* [Instruction] Everything from the line containing "What Blender Python" down to the line containing "sun_o.rotation_euler = sd.to_track_quat('Z', 'Y').to_euler();" is to be returned exactly; include both boundary lines and leave out all others.

* [Items]
-- begin --

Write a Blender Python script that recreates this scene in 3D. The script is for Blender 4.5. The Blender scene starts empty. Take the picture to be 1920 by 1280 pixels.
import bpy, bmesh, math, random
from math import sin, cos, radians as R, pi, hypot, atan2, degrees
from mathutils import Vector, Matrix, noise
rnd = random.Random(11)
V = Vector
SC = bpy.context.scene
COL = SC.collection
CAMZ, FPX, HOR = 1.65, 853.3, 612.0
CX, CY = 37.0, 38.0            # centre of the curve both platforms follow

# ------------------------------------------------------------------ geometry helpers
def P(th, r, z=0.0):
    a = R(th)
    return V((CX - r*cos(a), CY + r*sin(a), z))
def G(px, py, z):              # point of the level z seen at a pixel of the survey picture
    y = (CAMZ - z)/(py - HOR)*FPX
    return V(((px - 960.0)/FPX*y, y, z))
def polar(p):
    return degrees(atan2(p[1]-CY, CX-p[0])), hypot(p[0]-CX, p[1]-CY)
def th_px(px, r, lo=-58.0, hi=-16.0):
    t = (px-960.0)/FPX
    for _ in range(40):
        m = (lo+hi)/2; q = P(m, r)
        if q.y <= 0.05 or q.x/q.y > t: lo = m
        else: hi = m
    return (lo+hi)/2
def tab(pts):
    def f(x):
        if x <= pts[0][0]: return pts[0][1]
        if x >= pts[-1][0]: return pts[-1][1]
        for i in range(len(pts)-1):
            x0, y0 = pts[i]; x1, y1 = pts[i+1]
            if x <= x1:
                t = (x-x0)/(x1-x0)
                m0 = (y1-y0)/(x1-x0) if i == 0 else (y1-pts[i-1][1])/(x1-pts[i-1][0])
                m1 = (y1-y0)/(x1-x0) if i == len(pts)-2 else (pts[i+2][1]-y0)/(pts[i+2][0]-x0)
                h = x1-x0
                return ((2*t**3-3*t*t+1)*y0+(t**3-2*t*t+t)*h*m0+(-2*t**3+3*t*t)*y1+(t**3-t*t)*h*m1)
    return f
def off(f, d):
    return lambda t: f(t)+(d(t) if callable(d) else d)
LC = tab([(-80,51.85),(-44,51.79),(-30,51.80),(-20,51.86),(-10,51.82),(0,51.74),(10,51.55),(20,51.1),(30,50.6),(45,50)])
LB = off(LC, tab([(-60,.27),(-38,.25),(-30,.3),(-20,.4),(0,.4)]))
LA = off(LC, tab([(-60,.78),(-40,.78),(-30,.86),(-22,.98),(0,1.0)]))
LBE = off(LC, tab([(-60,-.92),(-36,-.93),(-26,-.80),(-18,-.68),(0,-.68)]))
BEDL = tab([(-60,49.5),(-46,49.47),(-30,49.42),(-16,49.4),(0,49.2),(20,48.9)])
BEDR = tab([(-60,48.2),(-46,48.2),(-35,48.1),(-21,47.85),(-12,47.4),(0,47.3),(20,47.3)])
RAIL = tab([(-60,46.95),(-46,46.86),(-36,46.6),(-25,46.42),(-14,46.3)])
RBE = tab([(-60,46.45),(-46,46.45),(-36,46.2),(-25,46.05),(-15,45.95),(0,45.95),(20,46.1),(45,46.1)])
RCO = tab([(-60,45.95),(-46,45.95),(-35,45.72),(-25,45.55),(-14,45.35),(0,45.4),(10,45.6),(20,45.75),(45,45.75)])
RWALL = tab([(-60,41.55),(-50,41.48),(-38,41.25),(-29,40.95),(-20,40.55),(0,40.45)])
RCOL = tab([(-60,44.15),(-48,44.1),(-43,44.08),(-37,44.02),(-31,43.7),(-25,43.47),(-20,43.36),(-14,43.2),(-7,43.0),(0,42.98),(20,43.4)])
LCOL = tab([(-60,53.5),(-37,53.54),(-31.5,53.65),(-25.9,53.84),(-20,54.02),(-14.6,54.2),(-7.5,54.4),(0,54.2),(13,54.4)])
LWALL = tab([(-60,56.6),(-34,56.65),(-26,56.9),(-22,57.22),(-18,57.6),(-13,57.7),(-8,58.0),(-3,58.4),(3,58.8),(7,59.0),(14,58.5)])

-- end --
-- begin --

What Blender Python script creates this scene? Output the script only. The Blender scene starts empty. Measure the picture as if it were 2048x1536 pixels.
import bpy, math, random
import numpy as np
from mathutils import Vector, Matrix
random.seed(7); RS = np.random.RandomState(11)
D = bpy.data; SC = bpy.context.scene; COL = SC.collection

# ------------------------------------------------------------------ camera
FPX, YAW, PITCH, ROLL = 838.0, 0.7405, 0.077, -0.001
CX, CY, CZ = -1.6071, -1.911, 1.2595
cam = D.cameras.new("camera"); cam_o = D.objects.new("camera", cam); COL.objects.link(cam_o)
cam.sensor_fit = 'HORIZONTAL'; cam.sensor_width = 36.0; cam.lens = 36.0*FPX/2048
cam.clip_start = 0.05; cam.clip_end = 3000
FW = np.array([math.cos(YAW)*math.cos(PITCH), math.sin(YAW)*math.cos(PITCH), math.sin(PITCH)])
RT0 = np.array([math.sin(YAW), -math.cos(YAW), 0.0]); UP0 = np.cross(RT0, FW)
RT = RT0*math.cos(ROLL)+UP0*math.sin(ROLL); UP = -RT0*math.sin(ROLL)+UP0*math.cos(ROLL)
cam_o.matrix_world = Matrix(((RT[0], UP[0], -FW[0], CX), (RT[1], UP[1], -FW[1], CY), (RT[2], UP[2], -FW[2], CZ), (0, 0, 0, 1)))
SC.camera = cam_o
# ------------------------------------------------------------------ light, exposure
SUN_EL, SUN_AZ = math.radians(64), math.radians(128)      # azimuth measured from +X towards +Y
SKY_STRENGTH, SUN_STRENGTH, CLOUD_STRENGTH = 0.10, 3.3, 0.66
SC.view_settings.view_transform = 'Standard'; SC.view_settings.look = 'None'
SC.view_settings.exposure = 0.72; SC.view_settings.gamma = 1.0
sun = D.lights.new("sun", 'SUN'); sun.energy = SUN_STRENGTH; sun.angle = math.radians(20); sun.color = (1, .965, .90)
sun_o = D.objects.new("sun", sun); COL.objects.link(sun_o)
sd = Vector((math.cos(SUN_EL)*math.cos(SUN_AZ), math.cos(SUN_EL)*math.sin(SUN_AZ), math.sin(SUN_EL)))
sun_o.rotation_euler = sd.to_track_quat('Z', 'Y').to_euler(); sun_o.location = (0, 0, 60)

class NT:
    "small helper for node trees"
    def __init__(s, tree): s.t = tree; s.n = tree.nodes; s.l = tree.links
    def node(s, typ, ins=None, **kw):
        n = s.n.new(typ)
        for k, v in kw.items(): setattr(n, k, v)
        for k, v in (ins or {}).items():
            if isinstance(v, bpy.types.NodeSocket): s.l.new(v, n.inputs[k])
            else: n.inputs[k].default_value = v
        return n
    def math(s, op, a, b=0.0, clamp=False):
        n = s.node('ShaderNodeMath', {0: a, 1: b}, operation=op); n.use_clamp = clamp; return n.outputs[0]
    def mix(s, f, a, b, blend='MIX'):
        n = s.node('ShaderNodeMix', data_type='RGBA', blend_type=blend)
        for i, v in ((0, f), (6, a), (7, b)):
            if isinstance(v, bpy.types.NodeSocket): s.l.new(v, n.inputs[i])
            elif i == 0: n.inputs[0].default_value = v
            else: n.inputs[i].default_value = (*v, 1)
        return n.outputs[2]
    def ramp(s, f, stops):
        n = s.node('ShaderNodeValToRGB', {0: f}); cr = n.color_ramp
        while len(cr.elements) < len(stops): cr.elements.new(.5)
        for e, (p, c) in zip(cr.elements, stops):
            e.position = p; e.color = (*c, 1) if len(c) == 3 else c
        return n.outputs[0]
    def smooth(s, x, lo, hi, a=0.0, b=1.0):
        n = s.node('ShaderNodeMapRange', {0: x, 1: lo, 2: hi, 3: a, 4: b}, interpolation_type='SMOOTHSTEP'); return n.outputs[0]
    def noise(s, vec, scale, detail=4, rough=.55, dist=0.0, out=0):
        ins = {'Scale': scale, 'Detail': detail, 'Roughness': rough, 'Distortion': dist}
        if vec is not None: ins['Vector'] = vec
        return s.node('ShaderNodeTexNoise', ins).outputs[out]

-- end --

* [Problem solution]
What Blender Python script creates this scene? Output the script only. The Blender scene starts empty. Measure the picture as if it were 2048x1536 pixels.
import bpy, math, random
import numpy as np
from mathutils import Vector, Matrix
random.seed(7); RS = np.random.RandomState(11)
D = bpy.data; SC = bpy.context.scene; COL = SC.collection

# ------------------------------------------------------------------ camera
FPX, YAW, PITCH, ROLL = 838.0, 0.7405, 0.077, -0.001
CX, CY, CZ = -1.6071, -1.911, 1.2595
cam = D.cameras.new("camera"); cam_o = D.objects.new("camera", cam); COL.objects.link(cam_o)
cam.sensor_fit = 'HORIZONTAL'; cam.sensor_width = 36.0; cam.lens = 36.0*FPX/2048
cam.clip_start = 0.05; cam.clip_end = 3000
FW = np.array([math.cos(YAW)*math.cos(PITCH), math.sin(YAW)*math.cos(PITCH), math.sin(PITCH)])
RT0 = np.array([math.sin(YAW), -math.cos(YAW), 0.0]); UP0 = np.cross(RT0, FW)
RT = RT0*math.cos(ROLL)+UP0*math.sin(ROLL); UP = -RT0*math.sin(ROLL)+UP0*math.cos(ROLL)
cam_o.matrix_world = Matrix(((RT[0], UP[0], -FW[0], CX), (RT[1], UP[1], -FW[1], CY), (RT[2], UP[2], -FW[2], CZ), (0, 0, 0, 1)))
SC.camera = cam_o
# ------------------------------------------------------------------ light, exposure
SUN_EL, SUN_AZ = math.radians(64), math.radians(128)      # azimuth measured from +X towards +Y
SKY_STRENGTH, SUN_STRENGTH, CLOUD_STRENGTH = 0.10, 3.3, 0.66
SC.view_settings.view_transform = 'Standard'; SC.view_settings.look = 'None'
SC.view_settings.exposure = 0.72; SC.view_settings.gamma = 1.0
sun = D.lights.new("sun", 'SUN'); sun.energy = SUN_STRENGTH; sun.angle = math.radians(20); sun.color = (1, .965, .90)
sun_o = D.objects.new("sun", sun); COL.objects.link(sun_o)
sd = Vector((math.cos(SUN_EL)*math.cos(SUN_AZ), math.cos(SUN_EL)*math.sin(SUN_AZ), math.sin(SUN_EL)))
sun_o.rotation_euler = sd.to_track_quat('Z', 'Y').to_euler(); sun_o.location = (0, 0, 60)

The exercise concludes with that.